A l’écoute de Sticks and stones may break my bones but names will never hurt me de The No-Neck Blues Band (NNCK) et de Liberation de Jackie-O Motherfucker (JOMF), on se dit que le psychédélisme américain a encore de beaux restes. Car il est bien difficile d’ignorer les sources dans lesquelles ces deux disques puisent allégrement. Le blues d’abord : voir comment le chamanique Northern line de JOMF rappelle The Natural bridge de NNCK (de la guitare folk claudiquante au banjo gringalet, des percussions primitives aux murmures de voix). La musique indienne ensuite : pour les séquences rythmiques proches du raga, l’usage de mantras chez NNCK, du sitar chez JOMF. Le free jazz et la musique improvisée enfin : chez NNCK et JOMF, on relève la même allergie pour la notion de structure et le même goût pour les envolées de sax et de clarinette. Mais à partir de prolégomènes tout à fait voisins, NNCK et JOMF aboutissent à des résultats bien différents.
Au gré de leurs happening musicaux sur les toits et dans les parcs new-yorkais, les huit activistes de NNCK se sont forgés en une demi-douzaine d’années une mythologie qui ferait baver d’envie plus d’un groupe : disques sortis à dose homéopathique sur leur propre structure (Sound Atone), avarice de commentaires, etc. On connaît le truc… à ceci prêt que l’adoubement vint des Sonic Youth et la sainte onction de feu John Fahey (avec qui le groupe a joué en tournée et sur le label duquel ce disque, produit par l’ex-Lovin’ Spoonful Jerry Yester, a été signé). Voilà pour le côté people. Mais la musique dans tout ça ? Sticks and Stones… (présenté dans un boîtier confectionné à partir de velcro, de plexi, et d’une planche de bois pyrographiée) est composé de quatre mouvements très largement improvisés, brassant indifféremment du Amon Düül, un peu de Sun Ra, ou une pincée de Red Krayola. S’ils ne sont pas toujours exempts de longueurs, les morceaux semblent souvent tourner en roue libre, comme si plus personne n’était aux commandes. Dans la manière dont les instruments les plus variés copulent entre eux, émettent des sons « disharmonieux », changent de partenaires jusqu’à trouver la pulsation qui les fera rentrer en transe, on serait tenté de parler de fantaisie orgiaque.

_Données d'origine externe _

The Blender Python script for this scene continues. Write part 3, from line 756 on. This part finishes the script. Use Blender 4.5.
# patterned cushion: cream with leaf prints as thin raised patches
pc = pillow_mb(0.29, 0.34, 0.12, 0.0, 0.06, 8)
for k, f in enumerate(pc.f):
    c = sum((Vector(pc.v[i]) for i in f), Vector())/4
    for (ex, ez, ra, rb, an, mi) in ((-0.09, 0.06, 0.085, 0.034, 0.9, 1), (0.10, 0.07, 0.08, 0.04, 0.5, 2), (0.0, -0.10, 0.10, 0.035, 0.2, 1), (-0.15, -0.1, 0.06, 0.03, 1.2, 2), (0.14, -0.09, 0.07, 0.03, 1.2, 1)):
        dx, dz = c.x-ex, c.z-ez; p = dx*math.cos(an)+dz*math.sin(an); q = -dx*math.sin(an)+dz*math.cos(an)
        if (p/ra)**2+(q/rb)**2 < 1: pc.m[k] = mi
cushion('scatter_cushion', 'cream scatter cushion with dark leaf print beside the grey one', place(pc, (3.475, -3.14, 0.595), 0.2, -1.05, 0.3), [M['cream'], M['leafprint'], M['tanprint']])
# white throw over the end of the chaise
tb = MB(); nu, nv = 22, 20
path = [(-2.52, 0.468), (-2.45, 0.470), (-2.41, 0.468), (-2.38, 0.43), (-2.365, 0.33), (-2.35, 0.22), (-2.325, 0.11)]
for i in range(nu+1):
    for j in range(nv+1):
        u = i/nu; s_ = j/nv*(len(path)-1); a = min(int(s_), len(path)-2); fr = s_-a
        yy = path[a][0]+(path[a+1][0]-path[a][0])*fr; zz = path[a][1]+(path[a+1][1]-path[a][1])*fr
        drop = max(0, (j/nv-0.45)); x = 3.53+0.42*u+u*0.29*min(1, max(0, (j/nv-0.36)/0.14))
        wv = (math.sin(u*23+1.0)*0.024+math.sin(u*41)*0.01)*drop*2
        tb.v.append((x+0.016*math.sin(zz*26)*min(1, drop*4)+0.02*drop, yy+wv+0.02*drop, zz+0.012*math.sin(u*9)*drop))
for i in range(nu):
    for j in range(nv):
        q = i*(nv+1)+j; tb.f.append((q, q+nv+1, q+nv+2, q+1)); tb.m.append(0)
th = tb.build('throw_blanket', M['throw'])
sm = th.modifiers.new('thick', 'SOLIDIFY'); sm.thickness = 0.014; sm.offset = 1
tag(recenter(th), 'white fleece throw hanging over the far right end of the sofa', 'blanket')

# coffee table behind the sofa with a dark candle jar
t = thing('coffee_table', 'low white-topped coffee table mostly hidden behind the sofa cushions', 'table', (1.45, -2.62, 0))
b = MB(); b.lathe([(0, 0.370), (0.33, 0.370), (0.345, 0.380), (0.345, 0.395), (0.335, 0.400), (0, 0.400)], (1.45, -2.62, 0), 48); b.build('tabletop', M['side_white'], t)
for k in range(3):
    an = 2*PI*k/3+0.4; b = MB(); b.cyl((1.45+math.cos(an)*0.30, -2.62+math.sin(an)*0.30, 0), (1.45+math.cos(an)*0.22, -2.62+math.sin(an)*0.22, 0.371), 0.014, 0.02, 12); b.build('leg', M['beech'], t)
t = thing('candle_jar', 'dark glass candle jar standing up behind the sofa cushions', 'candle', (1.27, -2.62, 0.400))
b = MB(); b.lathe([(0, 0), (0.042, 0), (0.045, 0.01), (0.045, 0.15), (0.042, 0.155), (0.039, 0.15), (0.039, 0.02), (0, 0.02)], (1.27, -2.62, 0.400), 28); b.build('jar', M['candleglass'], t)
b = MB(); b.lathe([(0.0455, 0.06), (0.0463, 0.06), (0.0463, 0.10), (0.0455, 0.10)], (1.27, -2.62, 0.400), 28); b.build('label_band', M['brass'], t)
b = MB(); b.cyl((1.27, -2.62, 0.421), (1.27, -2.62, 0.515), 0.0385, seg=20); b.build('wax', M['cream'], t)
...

En donnant à voir ses morceaux dans leur chaotique nudité, en ne les enfermant dans aucun schéma implicite, NNCK montre par là-même le crédit qu’il accorde à l’aléa : de même que nombre d’ententes sont le fruit de malentendus, ici, les rencontres mélodiques sont les filles d’accidents sonores.
Bien qu’empruntant aussi la voie de l’expérimentation et de l’improvisation, les huit dérives de JOMF sont bien éloignées de la furia new-yorkaise : moins free mais plus immédiates, moins indianisantes mais plus folk. En fait, Liberation, le successeur de Fig.5, est comme électrisé par son unique dessein : la construction d’un paysage sonore dont l’idée a été vaguement réfléchie au préalable. D’où des pièces où les douze musiciens de JOMF se mettent à improviser le long de lignes harmoniques (nécessairement plus denses et riches), telles The Pigeon ou Pray qui se rapprochent de certaines plages du Trilogy: toil & peaceful life des Molasses. Ou encore Ray-o-graph (où violon, larsens de guitares et martèlements de batterie fusionnent dans une envolée assourdissante) qui rappelle les montées bruitistes de Dirty Three.